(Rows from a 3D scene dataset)
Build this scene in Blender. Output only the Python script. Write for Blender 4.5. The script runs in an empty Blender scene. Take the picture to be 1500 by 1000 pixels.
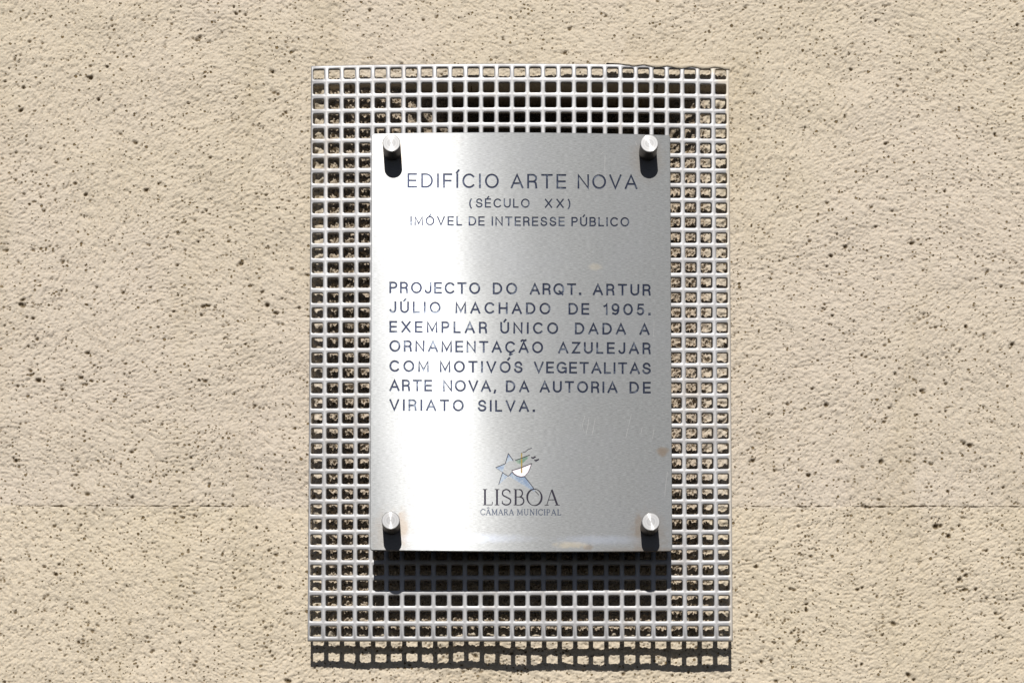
import bpy, bmesh, math, random
import numpy as np
from mathutils import Vector, geometry

scene = bpy.context.scene
C = scene.collection
PI = math.pi
R = math.radians

# ------------------------------------------------------------------ camera
cam_d = bpy.data.cameras.new("camera")
cam = bpy.data.objects.new("camera", cam_d)
C.objects.link(cam)
cam.location = (0.0, -2.72, -0.7888)
cam.rotation_euler = (PI / 2 + math.asin(0.084), 0, 0)
cam_d.sensor_width = 36
cam_d.lens = 98.0
cam_d.shift_y = 0.5466
cam_d.clip_start = 0.05
cam_d.clip_end = 100
cam_d.dof.use_dof = True
cam_d.dof.focus_distance = 2.80
cam_d.dof.aperture_fstop = 6.3
scene.camera = cam

# ------------------------------------------------------------------ sky and sun
SUN = Vector((-0.036, -1.0, 0.71)).normalized()          # direction towards the sun
world = bpy.data.worlds.new("World")
scene.world = world
world.use_nodes = True
wn = world.node_tree
sky = wn.nodes.new("ShaderNodeTexSky")
sky.sky_type = 'NISHITA'
sky.sun_disc = False
sky.air_density = 0.3
sky.dust_density = 0.3
sky.ozone_density = 0.5
sky.sun_elevation = math.asin(SUN.z)
sky.sun_rotation = math.atan2(SUN.x, SUN.y)
bg = wn.nodes["Background"]
bg.inputs[1].default_value = 0.05
wn.links.new(sky.outputs[0], bg.inputs[0])
sd = bpy.data.lights.new("sun", 'SUN')
sd.energy = 5.0
sd.angle = R(0.53)
sd.color = (1.0, 0.965, 0.92)
sun = bpy.data.objects.new("sun", sd)
sun.rotation_euler = SUN.to_track_quat('Z', 'Y').to_euler()
C.objects.link(sun)
scene.cycles.caustics_reflective = False
scene.view_settings.view_transform = 'Standard'
scene.view_settings.look = 'None'
scene.view_settings.gamma = 1
scene.view_settings.exposure = 0.0

U = 0.00068        # one artwork unit on the plate, metres
GY = 0.0442        # front of the perforated panel behind the plate front (y = 0)

# ------------------------------------------------------------------ node helpers
def new_mat(name):
    m = bpy.data.materials.new(name)
    m.use_nodes = True
    return m, m.node_tree, m.node_tree.nodes["Principled BSDF"]

def N(nt, kind, **kw):
    n = nt.nodes.new("ShaderNode" + kind)
    for k, v in kw.items():
        setattr(n, k, v)
    return n

def setin(nt, sock, v):
    if hasattr(v, 'is_output'):
        nt.links.new(v, sock)
    else:
        sock.default_value = v

def coords(nt, kind='Object', scale=(1, 1, 1), loc=(0, 0, 0), rot=(0, 0, 0)):
    tc = N(nt, 'TexCoord')
    mp = N(nt, 'Mapping')
    mp.inputs['Scale'].default_value = scale
    mp.inputs['Location'].default_value = loc
    mp.inputs['Rotation'].default_value = rot
    nt.links.new(tc.outputs[kind], mp.inputs[0])
    return mp.outputs[0]

def noise(nt, vec, scale, detail=2, rough=.5, dist=0):
    n = N(nt, 'TexNoise')
    nt.links.new(vec, n.inputs['Vector'])
    n.inputs['Scale'].default_value = scale
    n.inputs['Detail'].default_value = detail
    n.inputs['Roughness'].default_value = rough
    n.inputs['Distortion'].default_value = dist
    return n.outputs['Fac']

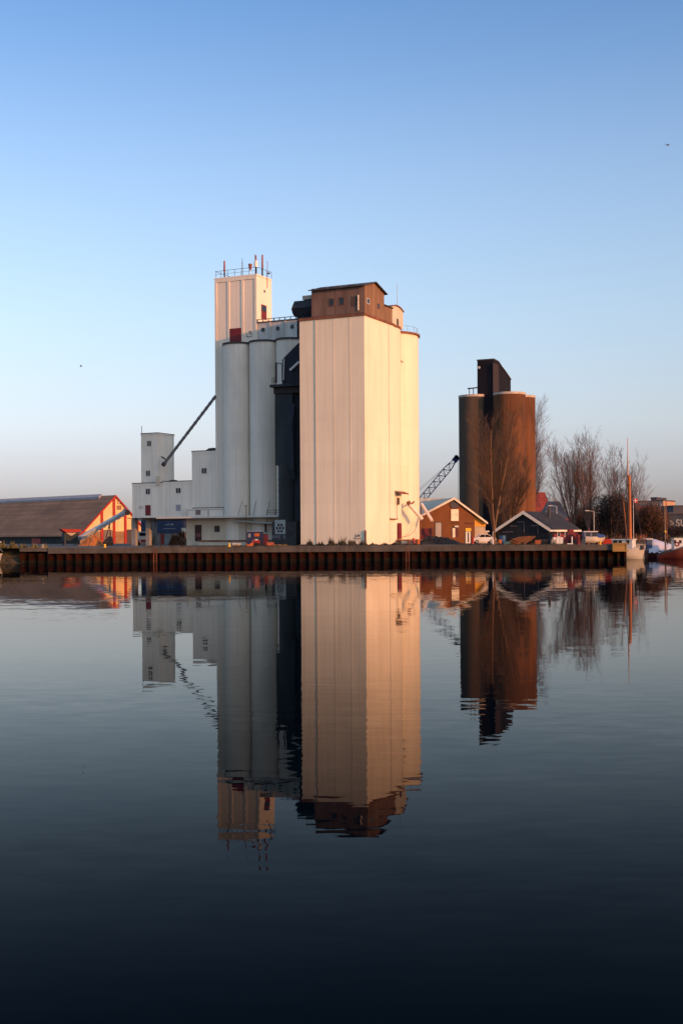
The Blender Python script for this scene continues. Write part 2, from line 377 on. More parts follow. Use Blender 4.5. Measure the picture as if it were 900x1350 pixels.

*Problem description*
Set every line down exactly as written, leaving each picture out.

*Result*
Build this scene in Blender. Output only the Python script. Write for Blender 4.5. The script runs in an empty Blender scene. Take the picture to be 1500 by 1000 pixels.
import bpy, bmesh, math, random
import numpy as np
from mathutils import Vector, geometry

scene = bpy.context.scene
C = scene.collection
PI = math.pi
R = math.radians

# ------------------------------------------------------------------ camera
cam_d = bpy.data.cameras.new("camera")
cam = bpy.data.objects.new("camera", cam_d)
C.objects.link(cam)
cam.location = (0.0, -2.72, -0.7888)
cam.rotation_euler = (PI / 2 + math.asin(0.084), 0, 0)
cam_d.sensor_width = 36
cam_d.lens = 98.0
cam_d.shift_y = 0.5466
cam_d.clip_start = 0.05
cam_d.clip_end = 100
cam_d.dof.use_dof = True
cam_d.dof.focus_distance = 2.80
cam_d.dof.aperture_fstop = 6.3
scene.camera = cam

# ------------------------------------------------------------------ sky and sun
SUN = Vector((-0.036, -1.0, 0.71)).normalized()          # direction towards the sun
world = bpy.data.worlds.new("World")
scene.world = world
world.use_nodes = True
wn = world.node_tree
sky = wn.nodes.new("ShaderNodeTexSky")
sky.sky_type = 'NISHITA'
sky.sun_disc = False
sky.air_density = 0.3
sky.dust_density = 0.3
sky.ozone_density = 0.5
sky.sun_elevation = math.asin(SUN.z)
sky.sun_rotation = math.atan2(SUN.x, SUN.y)
bg = wn.nodes["Background"]
bg.inputs[1].default_value = 0.05
wn.links.new(sky.outputs[0], bg.inputs[0])
sd = bpy.data.lights.new("sun", 'SUN')
sd.energy = 5.0
sd.angle = R(0.53)
sd.color = (1.0, 0.965, 0.92)
sun = bpy.data.objects.new("sun", sd)
sun.rotation_euler = SUN.to_track_quat('Z', 'Y').to_euler()
C.objects.link(sun)
scene.cycles.caustics_reflective = False
scene.view_settings.view_transform = 'Standard'
scene.view_settings.look = 'None'
scene.view_settings.gamma = 1
scene.view_settings.exposure = 0.0

U = 0.00068        # one artwork unit on the plate, metres
GY = 0.0442        # front of the perforated panel behind the plate front (y = 0)

# ------------------------------------------------------------------ node helpers
def new_mat(name):
    m = bpy.data.materials.new(name)
    m.use_nodes = True
    return m, m.node_tree, m.node_tree.nodes["Principled BSDF"]

def N(nt, kind, **kw):
    n = nt.nodes.new("ShaderNode" + kind)
    for k, v in kw.items():
        setattr(n, k, v)
    return n

def setin(nt, sock, v):
    if hasattr(v, 'is_output'):
        nt.links.new(v, sock)
    else:
        sock.default_value = v

def coords(nt, kind='Object', scale=(1, 1, 1), loc=(0, 0, 0), rot=(0, 0, 0)):
    tc = N(nt, 'TexCoord')
    mp = N(nt, 'Mapping')
    mp.inputs['Scale'].default_value = scale
    mp.inputs['Location'].default_value = loc
    mp.inputs['Rotation'].default_value = rot
    nt.links.new(tc.outputs[kind], mp.inputs[0])
    return mp.outputs[0]

def noise(nt, vec, scale, detail=2, rough=.5, dist=0):
    n = N(nt, 'TexNoise')
    nt.links.new(vec, n.inputs['Vector'])
    n.inputs['Scale'].default_value = scale
    n.inputs['Detail'].default_value = detail
    n.inputs['Roughness'].default_value = rough
    n.inputs['Distortion'].default_value = dist
    return n.outputs['Fac']

The Blender Python script for this scene continues. Write part 2, from line 377 on. More parts follow. Use Blender 4.5. Measure the picture as if it were 900x1350 pixels.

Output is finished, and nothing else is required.